■ **What is being asked**
Your task is to restate the data word for word.

■ **Data**
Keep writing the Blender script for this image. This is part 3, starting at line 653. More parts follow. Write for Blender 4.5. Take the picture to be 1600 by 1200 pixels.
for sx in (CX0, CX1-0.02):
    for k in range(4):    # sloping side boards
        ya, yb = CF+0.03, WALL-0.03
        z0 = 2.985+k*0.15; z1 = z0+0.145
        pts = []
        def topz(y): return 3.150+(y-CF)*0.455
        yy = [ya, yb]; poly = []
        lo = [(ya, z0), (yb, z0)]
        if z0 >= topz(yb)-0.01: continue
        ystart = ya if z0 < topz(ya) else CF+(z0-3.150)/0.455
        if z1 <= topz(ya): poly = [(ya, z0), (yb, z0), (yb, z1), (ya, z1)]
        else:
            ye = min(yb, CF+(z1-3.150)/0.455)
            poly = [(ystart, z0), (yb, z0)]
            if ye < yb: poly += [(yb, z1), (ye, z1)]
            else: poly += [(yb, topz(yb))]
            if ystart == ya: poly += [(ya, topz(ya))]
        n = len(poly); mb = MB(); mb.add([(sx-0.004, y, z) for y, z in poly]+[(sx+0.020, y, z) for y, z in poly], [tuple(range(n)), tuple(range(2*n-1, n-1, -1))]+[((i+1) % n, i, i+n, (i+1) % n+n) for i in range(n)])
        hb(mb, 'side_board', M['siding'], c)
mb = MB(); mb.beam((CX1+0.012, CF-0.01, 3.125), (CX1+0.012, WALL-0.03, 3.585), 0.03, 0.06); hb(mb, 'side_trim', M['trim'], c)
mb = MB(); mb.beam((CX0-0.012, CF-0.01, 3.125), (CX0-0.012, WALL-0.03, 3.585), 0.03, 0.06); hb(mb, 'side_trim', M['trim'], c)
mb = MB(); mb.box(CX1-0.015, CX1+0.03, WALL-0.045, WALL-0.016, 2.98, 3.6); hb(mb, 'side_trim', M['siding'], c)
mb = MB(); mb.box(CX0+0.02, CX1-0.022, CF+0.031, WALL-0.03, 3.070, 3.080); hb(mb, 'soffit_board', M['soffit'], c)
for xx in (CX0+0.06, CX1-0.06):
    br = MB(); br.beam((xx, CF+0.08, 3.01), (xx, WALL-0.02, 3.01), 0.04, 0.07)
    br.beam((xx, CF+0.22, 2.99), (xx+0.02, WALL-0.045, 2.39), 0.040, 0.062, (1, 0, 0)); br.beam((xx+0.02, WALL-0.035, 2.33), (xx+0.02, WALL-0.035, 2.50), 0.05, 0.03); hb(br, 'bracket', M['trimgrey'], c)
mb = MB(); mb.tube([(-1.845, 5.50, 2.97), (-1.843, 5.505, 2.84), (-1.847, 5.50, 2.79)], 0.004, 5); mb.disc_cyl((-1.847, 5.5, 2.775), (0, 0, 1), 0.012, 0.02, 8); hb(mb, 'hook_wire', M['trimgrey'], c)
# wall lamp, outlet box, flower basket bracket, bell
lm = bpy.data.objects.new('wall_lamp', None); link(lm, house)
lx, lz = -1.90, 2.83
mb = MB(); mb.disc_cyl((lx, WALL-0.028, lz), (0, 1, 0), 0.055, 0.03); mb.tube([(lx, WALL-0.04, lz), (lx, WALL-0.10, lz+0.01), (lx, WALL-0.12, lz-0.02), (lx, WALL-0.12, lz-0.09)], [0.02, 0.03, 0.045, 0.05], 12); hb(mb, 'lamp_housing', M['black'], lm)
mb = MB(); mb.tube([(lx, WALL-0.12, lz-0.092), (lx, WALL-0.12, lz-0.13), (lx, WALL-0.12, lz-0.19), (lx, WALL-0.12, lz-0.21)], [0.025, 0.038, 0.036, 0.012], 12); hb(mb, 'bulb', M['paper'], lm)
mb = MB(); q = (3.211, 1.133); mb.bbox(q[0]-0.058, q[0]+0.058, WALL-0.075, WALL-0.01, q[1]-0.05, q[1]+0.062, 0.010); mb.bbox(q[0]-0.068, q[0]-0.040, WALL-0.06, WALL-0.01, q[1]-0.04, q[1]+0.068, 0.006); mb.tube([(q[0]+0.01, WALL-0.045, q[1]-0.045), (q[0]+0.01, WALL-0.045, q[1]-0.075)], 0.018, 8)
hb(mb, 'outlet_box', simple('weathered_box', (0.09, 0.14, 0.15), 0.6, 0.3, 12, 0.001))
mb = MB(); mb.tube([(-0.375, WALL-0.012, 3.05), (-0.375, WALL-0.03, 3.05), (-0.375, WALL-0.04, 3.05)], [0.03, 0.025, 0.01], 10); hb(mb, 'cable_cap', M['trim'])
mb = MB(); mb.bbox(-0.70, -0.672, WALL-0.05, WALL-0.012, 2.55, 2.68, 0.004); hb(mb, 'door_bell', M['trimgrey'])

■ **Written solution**
Keep writing the Blender script for this image. This is part 3, starting at line 653. More parts follow. Write for Blender 4.5. Take the picture to be 1600 by 1200 pixels.
for sx in (CX0, CX1-0.02):
    for k in range(4):    # sloping side boards
        ya, yb = CF+0.03, WALL-0.03
        z0 = 2.985+k*0.15; z1 = z0+0.145
        pts = []
        def topz(y): return 3.150+(y-CF)*0.455
        yy = [ya, yb]; poly = []
        lo = [(ya, z0), (yb, z0)]
        if z0 >= topz(yb)-0.01: continue
        ystart = ya if z0 < topz(ya) else CF+(z0-3.150)/0.455
        if z1 <= topz(ya): poly = [(ya, z0), (yb, z0), (yb, z1), (ya, z1)]
        else:
            ye = min(yb, CF+(z1-3.150)/0.455)
            poly = [(ystart, z0), (yb, z0)]
            if ye < yb: poly += [(yb, z1), (ye, z1)]
            else: poly += [(yb, topz(yb))]
            if ystart == ya: poly += [(ya, topz(ya))]
        n = len(poly); mb = MB(); mb.add([(sx-0.004, y, z) for y, z in poly]+[(sx+0.020, y, z) for y, z in poly], [tuple(range(n)), tuple(range(2*n-1, n-1, -1))]+[((i+1) % n, i, i+n, (i+1) % n+n) for i in range(n)])
        hb(mb, 'side_board', M['siding'], c)
mb = MB(); mb.beam((CX1+0.012, CF-0.01, 3.125), (CX1+0.012, WALL-0.03, 3.585), 0.03, 0.06); hb(mb, 'side_trim', M['trim'], c)
mb = MB(); mb.beam((CX0-0.012, CF-0.01, 3.125), (CX0-0.012, WALL-0.03, 3.585), 0.03, 0.06); hb(mb, 'side_trim', M['trim'], c)
mb = MB(); mb.box(CX1-0.015, CX1+0.03, WALL-0.045, WALL-0.016, 2.98, 3.6); hb(mb, 'side_trim', M['siding'], c)
mb = MB(); mb.box(CX0+0.02, CX1-0.022, CF+0.031, WALL-0.03, 3.070, 3.080); hb(mb, 'soffit_board', M['soffit'], c)
for xx in (CX0+0.06, CX1-0.06):
    br = MB(); br.beam((xx, CF+0.08, 3.01), (xx, WALL-0.02, 3.01), 0.04, 0.07)
    br.beam((xx, CF+0.22, 2.99), (xx+0.02, WALL-0.045, 2.39), 0.040, 0.062, (1, 0, 0)); br.beam((xx+0.02, WALL-0.035, 2.33), (xx+0.02, WALL-0.035, 2.50), 0.05, 0.03); hb(br, 'bracket', M['trimgrey'], c)
mb = MB(); mb.tube([(-1.845, 5.50, 2.97), (-1.843, 5.505, 2.84), (-1.847, 5.50, 2.79)], 0.004, 5); mb.disc_cyl((-1.847, 5.5, 2.775), (0, 0, 1), 0.012, 0.02, 8); hb(mb, 'hook_wire', M['trimgrey'], c)
# wall lamp, outlet box, flower basket bracket, bell
lm = bpy.data.objects.new('wall_lamp', None); link(lm, house)
lx, lz = -1.90, 2.83
mb = MB(); mb.disc_cyl((lx, WALL-0.028, lz), (0, 1, 0), 0.055, 0.03); mb.tube([(lx, WALL-0.04, lz), (lx, WALL-0.10, lz+0.01), (lx, WALL-0.12, lz-0.02), (lx, WALL-0.12, lz-0.09)], [0.02, 0.03, 0.045, 0.05], 12); hb(mb, 'lamp_housing', M['black'], lm)
mb = MB(); mb.tube([(lx, WALL-0.12, lz-0.092), (lx, WALL-0.12, lz-0.13), (lx, WALL-0.12, lz-0.19), (lx, WALL-0.12, lz-0.21)], [0.025, 0.038, 0.036, 0.012], 12); hb(mb, 'bulb', M['paper'], lm)
mb = MB(); q = (3.211, 1.133); mb.bbox(q[0]-0.058, q[0]+0.058, WALL-0.075, WALL-0.01, q[1]-0.05, q[1]+0.062, 0.010); mb.bbox(q[0]-0.068, q[0]-0.040, WALL-0.06, WALL-0.01, q[1]-0.04, q[1]+0.068, 0.006); mb.tube([(q[0]+0.01, WALL-0.045, q[1]-0.045), (q[0]+0.01, WALL-0.045, q[1]-0.075)], 0.018, 8)
hb(mb, 'outlet_box', simple('weathered_box', (0.09, 0.14, 0.15), 0.6, 0.3, 12, 0.001))
mb = MB(); mb.tube([(-0.375, WALL-0.012, 3.05), (-0.375, WALL-0.03, 3.05), (-0.375, WALL-0.04, 3.05)], [0.03, 0.025, 0.01], 10); hb(mb, 'cable_cap', M['trim'])
mb = MB(); mb.bbox(-0.70, -0.672, WALL-0.05, WALL-0.012, 2.55, 2.68, 0.004); hb(mb, 'door_bell', M['trimgrey'])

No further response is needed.